GMW in Zurich, a look back

Better late than never. It’s been a month already since the GMW conference in Zurich, finally time to recap the experience and make sure all the interesting reflections don’t fade away too fast.

A few notes on some of the workshops and presentations…

The first one and a half days of tutorials was a great way to start off. Signing up for 3 different ones, 2 of which overlapped a little, I allowed myself the luxury of doing a workshop degustation.

The first tutorial, Wiki + Weblog + E-Collab einfach im LMS integriert, actually started the week before the conference, offering a blog space for participants to roll up their sleeves and start blogging right off.

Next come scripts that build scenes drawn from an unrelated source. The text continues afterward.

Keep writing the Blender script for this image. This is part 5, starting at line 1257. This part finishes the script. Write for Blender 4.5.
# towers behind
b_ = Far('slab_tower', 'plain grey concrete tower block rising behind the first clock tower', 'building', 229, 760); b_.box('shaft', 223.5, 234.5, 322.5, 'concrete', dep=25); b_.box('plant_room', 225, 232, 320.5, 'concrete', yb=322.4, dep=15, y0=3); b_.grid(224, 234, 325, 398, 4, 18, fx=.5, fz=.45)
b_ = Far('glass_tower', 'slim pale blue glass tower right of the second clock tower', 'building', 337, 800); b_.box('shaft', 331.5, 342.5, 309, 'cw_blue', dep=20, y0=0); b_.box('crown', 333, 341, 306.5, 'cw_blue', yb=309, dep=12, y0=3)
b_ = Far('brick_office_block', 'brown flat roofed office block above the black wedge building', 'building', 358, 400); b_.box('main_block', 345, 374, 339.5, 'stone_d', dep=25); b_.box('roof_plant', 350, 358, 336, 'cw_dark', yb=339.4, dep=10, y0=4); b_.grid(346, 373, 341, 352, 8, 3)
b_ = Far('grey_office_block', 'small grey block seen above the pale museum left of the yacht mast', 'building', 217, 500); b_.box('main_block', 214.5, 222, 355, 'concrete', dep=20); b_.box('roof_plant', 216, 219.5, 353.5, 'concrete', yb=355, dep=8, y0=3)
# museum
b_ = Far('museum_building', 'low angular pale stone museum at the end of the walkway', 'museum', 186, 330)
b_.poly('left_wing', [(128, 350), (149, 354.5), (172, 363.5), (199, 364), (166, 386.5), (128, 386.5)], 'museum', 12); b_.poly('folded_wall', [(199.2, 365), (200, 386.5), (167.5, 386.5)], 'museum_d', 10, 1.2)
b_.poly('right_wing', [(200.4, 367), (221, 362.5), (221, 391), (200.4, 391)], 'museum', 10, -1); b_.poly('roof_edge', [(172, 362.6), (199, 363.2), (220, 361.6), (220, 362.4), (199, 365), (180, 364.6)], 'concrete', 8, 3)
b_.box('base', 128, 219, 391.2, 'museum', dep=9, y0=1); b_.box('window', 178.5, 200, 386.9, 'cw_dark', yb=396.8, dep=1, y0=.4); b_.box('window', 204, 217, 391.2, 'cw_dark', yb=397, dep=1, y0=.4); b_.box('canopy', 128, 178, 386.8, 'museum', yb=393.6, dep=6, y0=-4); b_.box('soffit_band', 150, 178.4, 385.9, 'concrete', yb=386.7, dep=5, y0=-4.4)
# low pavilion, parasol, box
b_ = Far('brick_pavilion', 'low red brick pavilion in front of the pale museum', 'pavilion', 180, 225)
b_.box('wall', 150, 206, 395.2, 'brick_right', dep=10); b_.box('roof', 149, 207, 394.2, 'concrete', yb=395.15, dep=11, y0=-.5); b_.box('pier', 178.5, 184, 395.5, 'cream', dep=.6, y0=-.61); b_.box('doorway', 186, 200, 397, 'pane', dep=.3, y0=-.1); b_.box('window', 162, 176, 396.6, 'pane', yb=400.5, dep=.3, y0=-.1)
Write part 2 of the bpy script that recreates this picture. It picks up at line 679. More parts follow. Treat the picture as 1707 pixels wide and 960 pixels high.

Some tidbits from the workshop:
Interesting options for integrating an RSS feed into any HTML page:
Javascript RSS Box Viewer
MagpieRSS for PHP

An example of a wiki used in teaching and learning at the Neue Kantonsschule Aarau.

The next tutorial was given by the folks behind ELBA (for E-Learning-Baukasten), a project of ETH-Z. An excellent hands-on approach for getting familiar with the tools offered by ELBA. ELBA itself is an elegantly simple approach to eLearning: provide straight-forward, easy-to-use tools that work for any platform and budget, and do just one job at a time. Support is offered on the technical and the pedagogical side, along with nice manauls created by the ELBA team (just 2 people!).

The ELBA toolbox contains these goodies right now:
Hot Potatoes (various quizzing tools)
Cmap Tools (concept mapping)
Phorum (that’s a forum ;-))
Wiki (collaborative online work)
EVA (for document exchange)
Survey and Survey Monkey
Plone (for creating simple web sites)

ELBA’s practical approach of evaluating and offering a limited list of separate and simple tools for different purposes is appealing, especially when working with instructors who may be hesitant to dive into the complexities of an LMS platform when they’ll only use a small part of it.

Then Podcasting in der Lehre, one last workshop on Tuesday morning before the conference officially began later that day. An interesting statistic, courtesy of “Podcasts dienen zur Unterhaltung (93%), Information (75%) und Weiterbildung (29%)”. It looks like podcasting is establishing itself as a means to education, if mostly informally.

A popular link in podcasting for learning:, to learn English as a Second Language. Examples of podcasts in higher education:
iTunesU (apparently only US institutions) (Hamburger Hochschulen)
Medienlabor der Hochschule Osnabrück
Podcast für politische Bildung (students)

And finally, a special tip from this workshop: did you know that Angela Merkel has a videocast?

On to the main conference… Many presentations at the GMW ’06 are available as a download or you can play it as a stream.

In the opening keynote address, given by David Jonassen on e-Problem Based Learning: An Emerging Paradigm, we heard about the practical approach of problem-based learning. As Professor Jonassen said, we are teaching university students to be good at taking tests, and not necessarily at solving real world problems (that they’ll be faced with as soon as they graduate). His book on this subject, Learning to Solve Problems, promises to be a good read.

To finish up on Thursday, the keynote by Dr. Gabi Reinmann, “Nur ‘Forschung danach’? Vom faktischen und potentiellen Beitrag der Forschung zu alltagstauglichen Innovationen beim E-Learning” was excellent. Questions about applying the results of research in educational science to the everyday situation of learning and teaching are not the easiest to answer.
My favorite thought to take away from this talk is how Dr. Reinmann referred to “hard” and “soft” sciences: the “hard” sciences are the “easy-to-do” sciences; the “soft” sciences are the “hard-to-do” sciences. I’ve often thought that the grey zones of humanities are the bigger challenge.
The complete text is available as a pdf document.

The closing keynote by Prof. Dr. Christa Dürscheid, entitled “Neue Lernwelten, neue Kommunikationsformen – Ein Blick in die zukunft”, gave an overview of where we are and we might be going. In particular, some examples of the evolution of language as used by students using new media provided for reflection (as well as amusement/amazement).
Some resources:, a book on language and communication on the Internet, and, a portal to language in the media.

Last but not least, the stars of the show are the projects competing for the medidaprix, a 100,000€ prize from a well respected gremium.